According to CNBC, the U.S. government recently approved the creation of a new Silicon Valley stock exchange.
Called the Long-Term Stock Exchange, the exchange was formulated by “the nation’s tech elite” who weren’t in favor of the market’s focus on near-term profit. The goal of this new exchange is to minimize short-term pressures and support innovations that are meant to boost companies in the long run, CNBC says.
One of the Long-Term Stock Exchange’s benefits could include scaling voting power “the longer an investor holds a stake in a company,” CNBC says. There’s a also a chance that companies on the exchange might have to follow certain rules, such as “a ban on tying executive pay to the company’s short-term financial performance.”
The exchange also has the Long-Term Investor Coalition, which is made of investors working towards building businesses that last for the long run; plus, the Long-Term Stock Exchange is building tools, including software, to help decision makers better manage these businesses, including table management, runway planning, hiring, and other things.

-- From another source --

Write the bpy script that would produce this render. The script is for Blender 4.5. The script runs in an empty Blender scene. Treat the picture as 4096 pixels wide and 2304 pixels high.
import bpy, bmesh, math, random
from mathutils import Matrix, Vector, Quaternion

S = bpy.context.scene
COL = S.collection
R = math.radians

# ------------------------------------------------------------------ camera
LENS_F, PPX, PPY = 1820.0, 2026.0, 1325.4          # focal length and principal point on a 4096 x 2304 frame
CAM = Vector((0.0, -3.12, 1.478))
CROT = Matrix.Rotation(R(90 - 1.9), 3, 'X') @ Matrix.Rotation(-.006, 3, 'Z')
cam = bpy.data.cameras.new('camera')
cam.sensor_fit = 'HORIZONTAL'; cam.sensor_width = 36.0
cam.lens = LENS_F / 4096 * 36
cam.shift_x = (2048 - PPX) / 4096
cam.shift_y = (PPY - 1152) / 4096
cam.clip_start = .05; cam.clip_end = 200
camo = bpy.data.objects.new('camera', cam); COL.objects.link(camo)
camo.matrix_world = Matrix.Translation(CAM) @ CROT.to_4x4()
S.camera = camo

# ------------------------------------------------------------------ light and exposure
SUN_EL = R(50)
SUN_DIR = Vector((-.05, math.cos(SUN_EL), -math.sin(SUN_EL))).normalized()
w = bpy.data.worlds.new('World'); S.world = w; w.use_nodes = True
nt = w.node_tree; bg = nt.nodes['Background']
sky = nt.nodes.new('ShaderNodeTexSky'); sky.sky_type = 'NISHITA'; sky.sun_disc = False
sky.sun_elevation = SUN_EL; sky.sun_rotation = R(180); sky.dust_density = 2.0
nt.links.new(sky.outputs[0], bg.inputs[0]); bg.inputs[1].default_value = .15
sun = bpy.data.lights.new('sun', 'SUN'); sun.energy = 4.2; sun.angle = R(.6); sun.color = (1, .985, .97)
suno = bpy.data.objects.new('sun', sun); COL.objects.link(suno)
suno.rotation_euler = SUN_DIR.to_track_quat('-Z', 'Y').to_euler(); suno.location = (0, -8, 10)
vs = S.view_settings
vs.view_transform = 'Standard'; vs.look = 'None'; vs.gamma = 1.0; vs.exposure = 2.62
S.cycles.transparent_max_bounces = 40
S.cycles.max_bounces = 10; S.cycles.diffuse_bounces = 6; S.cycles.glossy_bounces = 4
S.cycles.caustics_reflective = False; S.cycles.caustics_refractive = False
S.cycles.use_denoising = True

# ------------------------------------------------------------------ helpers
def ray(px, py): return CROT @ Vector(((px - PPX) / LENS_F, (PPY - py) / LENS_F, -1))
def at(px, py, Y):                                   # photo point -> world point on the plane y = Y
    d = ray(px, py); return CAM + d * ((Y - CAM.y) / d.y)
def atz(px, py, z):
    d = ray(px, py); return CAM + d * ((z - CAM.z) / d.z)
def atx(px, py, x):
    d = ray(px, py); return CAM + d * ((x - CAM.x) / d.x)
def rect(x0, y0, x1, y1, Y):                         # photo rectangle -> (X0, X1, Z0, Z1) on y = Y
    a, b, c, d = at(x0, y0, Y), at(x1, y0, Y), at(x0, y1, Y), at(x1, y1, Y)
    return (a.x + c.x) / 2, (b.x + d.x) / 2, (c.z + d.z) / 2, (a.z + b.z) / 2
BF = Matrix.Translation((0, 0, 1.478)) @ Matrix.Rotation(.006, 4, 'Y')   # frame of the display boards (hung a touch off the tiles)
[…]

The new exchange was sparked from “regulatory criticism” from late 2018; it was filed with the Securities and Exchange Commission late last year, and was criticized for its structure. Specifically, Commissioner Robert Jackson Jr. told the Wall Street Journal “the structure of the exchange could grant founders and early investors in startups excessive power at the expense of other shareholders,” CNBC says.
“We welcome the approval, which advances our vision of a new way of being public for a generation of companies that aspire to build their businesses and generate value for decades to come,” Zoran Perkov, the top operations executive at the exchange, told CNBC.
The Long-Term Stock Exchange is expected to accept listing and start trading later this year.